Uncharacteristically good things happened to these Knicks all season, even beyond Randle submitting one of the heroic Knick performances of the 21st century. In Immanuel Quickley, they dug up a productive rookie late in the first round, with deep range and an immediately iconic floater and a little more juice off the bounce than anticipated. Player development is no longer just an abstract pairing of nouns but an actual job description. Robinson's physically spectacular defense found some discipline and judgment. Barrett suddenly switched on his jump shot: His three-ball leapt up to 40.3 percent clip from his rookie 32.0 percent, and his free-throw percentage leapt up to 74.6 percent from 61.4 percent. With this one change, I've released the uncomfortable breath I was holding in for all of last season, and am now delighted to watch Barrett's game take shape over time. Meanwhile, a 32-year-old Derrick Rose got downhill effectively, long thought illegal for Knicks point guards, and came within striking distance of 50/40/90 shooting. Reggie Bullock supplied the yeoman's three-and-D. Austin Rivers earned some fond feelings before shipping out. Alec Burks could always unclog the offense when summoned. Elfrid Payton ... played fewer minutes over time. Nerlens Noel deserves another tour of duty.

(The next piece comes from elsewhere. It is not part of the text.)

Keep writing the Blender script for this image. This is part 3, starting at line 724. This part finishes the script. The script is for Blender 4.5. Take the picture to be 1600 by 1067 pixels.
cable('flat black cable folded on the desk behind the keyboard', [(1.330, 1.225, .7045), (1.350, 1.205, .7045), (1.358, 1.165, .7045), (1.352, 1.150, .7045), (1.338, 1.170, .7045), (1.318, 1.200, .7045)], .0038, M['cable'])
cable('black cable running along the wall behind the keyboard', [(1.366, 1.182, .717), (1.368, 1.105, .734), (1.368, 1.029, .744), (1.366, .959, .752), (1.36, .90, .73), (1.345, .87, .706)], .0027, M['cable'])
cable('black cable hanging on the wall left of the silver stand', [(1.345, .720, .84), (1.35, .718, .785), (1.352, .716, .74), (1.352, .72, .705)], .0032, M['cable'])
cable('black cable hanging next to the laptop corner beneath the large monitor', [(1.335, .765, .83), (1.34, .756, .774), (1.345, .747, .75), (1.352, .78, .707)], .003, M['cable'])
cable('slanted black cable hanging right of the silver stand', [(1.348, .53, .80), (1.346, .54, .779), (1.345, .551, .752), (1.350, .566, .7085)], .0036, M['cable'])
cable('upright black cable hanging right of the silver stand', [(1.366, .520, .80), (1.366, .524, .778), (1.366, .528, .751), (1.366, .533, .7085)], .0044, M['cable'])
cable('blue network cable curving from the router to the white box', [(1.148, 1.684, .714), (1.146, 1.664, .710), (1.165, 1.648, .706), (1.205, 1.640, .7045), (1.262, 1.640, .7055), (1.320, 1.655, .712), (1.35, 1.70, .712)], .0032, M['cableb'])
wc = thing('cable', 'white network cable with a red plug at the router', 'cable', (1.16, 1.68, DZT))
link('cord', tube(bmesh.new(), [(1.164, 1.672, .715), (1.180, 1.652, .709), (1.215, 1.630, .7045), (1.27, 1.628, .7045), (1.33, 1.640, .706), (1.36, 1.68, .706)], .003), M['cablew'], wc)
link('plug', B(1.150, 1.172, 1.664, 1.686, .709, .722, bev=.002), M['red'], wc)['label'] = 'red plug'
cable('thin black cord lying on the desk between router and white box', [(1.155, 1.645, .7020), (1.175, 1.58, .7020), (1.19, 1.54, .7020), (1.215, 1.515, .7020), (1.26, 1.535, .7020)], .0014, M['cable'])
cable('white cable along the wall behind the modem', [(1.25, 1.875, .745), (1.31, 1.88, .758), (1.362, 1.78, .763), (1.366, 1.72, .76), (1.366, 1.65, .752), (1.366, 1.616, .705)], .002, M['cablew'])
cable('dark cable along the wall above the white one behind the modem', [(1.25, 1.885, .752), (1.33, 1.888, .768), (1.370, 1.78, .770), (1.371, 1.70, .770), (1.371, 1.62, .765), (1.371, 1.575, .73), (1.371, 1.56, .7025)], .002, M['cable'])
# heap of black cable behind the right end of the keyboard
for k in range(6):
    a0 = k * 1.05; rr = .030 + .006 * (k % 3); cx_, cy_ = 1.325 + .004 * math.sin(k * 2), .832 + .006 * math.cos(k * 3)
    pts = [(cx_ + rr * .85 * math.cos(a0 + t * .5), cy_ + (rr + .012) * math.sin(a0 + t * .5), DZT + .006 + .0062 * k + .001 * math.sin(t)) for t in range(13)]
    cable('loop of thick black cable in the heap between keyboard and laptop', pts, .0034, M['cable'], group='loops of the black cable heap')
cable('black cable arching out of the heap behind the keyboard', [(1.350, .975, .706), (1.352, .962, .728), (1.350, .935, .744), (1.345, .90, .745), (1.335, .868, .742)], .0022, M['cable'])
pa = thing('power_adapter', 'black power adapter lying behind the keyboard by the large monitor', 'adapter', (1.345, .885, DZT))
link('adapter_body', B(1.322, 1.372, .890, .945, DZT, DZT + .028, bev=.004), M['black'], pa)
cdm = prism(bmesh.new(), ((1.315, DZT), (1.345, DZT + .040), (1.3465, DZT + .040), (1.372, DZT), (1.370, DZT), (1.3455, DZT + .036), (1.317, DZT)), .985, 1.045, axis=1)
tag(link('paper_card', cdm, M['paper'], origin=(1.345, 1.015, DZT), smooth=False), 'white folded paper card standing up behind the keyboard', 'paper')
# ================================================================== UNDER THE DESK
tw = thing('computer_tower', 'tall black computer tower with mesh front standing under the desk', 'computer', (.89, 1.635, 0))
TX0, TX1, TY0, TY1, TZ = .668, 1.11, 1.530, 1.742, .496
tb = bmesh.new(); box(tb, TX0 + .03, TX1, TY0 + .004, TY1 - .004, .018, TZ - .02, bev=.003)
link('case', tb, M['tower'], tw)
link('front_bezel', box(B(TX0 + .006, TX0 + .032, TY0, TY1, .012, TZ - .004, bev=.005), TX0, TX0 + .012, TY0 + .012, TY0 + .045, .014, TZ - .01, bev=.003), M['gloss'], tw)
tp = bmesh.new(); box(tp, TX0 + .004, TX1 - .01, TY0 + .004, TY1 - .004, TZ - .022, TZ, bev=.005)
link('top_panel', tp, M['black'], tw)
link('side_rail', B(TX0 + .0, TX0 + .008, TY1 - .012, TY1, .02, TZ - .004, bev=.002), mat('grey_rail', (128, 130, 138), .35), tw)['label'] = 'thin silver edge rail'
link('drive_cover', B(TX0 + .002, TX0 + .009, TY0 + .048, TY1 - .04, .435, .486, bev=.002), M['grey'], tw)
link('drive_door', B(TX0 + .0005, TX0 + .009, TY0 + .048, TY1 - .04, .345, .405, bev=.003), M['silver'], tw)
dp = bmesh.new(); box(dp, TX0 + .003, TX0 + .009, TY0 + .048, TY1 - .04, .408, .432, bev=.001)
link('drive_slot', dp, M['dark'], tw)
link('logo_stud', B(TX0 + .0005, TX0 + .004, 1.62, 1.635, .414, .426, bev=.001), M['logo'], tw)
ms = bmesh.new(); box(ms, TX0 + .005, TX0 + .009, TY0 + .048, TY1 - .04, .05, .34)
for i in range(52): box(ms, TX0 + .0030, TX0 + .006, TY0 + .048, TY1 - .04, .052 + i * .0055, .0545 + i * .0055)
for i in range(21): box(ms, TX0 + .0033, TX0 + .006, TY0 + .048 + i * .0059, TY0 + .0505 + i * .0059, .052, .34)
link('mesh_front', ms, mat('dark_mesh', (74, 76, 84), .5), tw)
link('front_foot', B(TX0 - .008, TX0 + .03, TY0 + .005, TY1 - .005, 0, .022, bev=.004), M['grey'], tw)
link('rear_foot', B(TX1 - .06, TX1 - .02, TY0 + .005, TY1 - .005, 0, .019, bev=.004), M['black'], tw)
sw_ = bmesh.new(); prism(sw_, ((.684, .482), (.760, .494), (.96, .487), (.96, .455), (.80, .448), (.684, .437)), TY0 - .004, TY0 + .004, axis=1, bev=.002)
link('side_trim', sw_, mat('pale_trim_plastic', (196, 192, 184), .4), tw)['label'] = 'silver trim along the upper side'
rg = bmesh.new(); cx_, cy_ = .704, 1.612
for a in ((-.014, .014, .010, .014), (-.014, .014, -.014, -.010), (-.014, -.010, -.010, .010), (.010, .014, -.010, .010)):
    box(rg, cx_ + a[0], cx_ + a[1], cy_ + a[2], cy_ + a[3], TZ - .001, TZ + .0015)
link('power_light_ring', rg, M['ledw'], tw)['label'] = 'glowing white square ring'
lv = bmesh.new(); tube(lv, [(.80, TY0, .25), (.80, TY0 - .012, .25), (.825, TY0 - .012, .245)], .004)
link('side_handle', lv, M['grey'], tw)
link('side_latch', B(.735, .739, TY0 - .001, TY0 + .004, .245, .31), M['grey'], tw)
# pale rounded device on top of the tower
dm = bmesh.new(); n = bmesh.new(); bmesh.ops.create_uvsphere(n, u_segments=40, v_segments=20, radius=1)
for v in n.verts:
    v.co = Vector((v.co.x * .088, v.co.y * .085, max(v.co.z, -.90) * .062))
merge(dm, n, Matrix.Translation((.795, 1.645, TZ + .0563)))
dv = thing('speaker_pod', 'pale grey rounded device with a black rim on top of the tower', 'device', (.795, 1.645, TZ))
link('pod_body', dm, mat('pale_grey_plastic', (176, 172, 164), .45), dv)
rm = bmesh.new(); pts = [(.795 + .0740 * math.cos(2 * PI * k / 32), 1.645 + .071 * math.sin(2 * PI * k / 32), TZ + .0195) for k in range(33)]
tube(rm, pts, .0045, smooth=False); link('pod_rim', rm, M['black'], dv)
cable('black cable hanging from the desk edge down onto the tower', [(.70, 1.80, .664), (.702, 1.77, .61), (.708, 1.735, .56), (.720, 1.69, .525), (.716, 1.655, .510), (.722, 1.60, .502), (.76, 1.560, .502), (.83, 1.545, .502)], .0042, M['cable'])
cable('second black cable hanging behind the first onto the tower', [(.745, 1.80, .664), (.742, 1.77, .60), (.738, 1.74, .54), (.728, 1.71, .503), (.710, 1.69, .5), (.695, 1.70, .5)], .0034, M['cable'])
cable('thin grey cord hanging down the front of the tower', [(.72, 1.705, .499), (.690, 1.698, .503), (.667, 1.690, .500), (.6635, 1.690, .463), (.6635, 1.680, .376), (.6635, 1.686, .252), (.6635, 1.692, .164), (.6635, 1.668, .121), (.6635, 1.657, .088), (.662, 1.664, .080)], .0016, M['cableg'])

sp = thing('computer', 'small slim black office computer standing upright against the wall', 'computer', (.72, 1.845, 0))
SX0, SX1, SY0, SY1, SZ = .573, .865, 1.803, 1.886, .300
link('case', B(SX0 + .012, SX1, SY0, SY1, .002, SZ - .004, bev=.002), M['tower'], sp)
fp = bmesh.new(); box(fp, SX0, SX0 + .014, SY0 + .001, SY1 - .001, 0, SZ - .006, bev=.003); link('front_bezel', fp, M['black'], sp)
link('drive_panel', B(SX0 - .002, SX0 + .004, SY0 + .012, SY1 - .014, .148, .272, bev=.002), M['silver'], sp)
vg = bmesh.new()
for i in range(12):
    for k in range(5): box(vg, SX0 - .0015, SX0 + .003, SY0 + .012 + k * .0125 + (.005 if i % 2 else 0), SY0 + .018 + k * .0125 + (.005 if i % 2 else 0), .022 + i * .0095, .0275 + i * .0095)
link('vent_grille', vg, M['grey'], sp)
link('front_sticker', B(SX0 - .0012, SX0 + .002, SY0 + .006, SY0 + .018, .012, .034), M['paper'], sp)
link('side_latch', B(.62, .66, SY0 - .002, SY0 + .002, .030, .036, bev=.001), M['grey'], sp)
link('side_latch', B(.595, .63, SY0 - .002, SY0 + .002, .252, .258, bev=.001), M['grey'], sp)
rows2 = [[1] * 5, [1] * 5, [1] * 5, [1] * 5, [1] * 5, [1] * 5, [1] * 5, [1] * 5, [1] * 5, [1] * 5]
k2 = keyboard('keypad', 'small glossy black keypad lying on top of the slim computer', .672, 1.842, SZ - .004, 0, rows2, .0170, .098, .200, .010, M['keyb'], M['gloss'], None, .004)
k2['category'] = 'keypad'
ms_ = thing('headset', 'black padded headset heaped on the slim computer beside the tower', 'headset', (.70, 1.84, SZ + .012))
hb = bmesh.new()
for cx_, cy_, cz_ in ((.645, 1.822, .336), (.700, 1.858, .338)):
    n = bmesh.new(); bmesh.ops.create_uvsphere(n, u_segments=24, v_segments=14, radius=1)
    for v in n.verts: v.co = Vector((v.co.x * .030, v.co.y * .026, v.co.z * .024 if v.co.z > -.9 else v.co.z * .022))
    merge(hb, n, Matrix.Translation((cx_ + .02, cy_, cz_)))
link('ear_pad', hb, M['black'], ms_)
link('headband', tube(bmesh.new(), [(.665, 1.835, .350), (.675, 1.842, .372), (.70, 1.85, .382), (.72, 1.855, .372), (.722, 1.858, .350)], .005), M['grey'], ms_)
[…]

And after all this flourishing, the Knicks still had the opportunity to poop themselves in their last game of the regular season. They nearly made good on that promise. On Sunday night they played to secure the No. 4 seed in the East, against a Boston Celtics squad with all its relevant players either resting or hurting bad. Consider the fearsome starters: Semi Ojeleye, Grant Williams, (former Knick legend) Luke Kornet, Payton Pritchard, Romeo Langford. Meanwhile, the Knicks trotted out all their hitters and eventually amassed a 21-point-lead in the third quarter—only to sweat through a one-possession game with 12 seconds left in regulation. But New York survived, if barely, to win 16 of their final 20 games of the season, and secure that No. 4 seed. They will get the Atlanta Hawks in the first round, and that is a winnable matchup. This lovable roster did the unlikely, making a reality of those three words, long-awaited by the true believers, and sure to send a chill into the heart of the opposition: playoff Frank Ntilikina.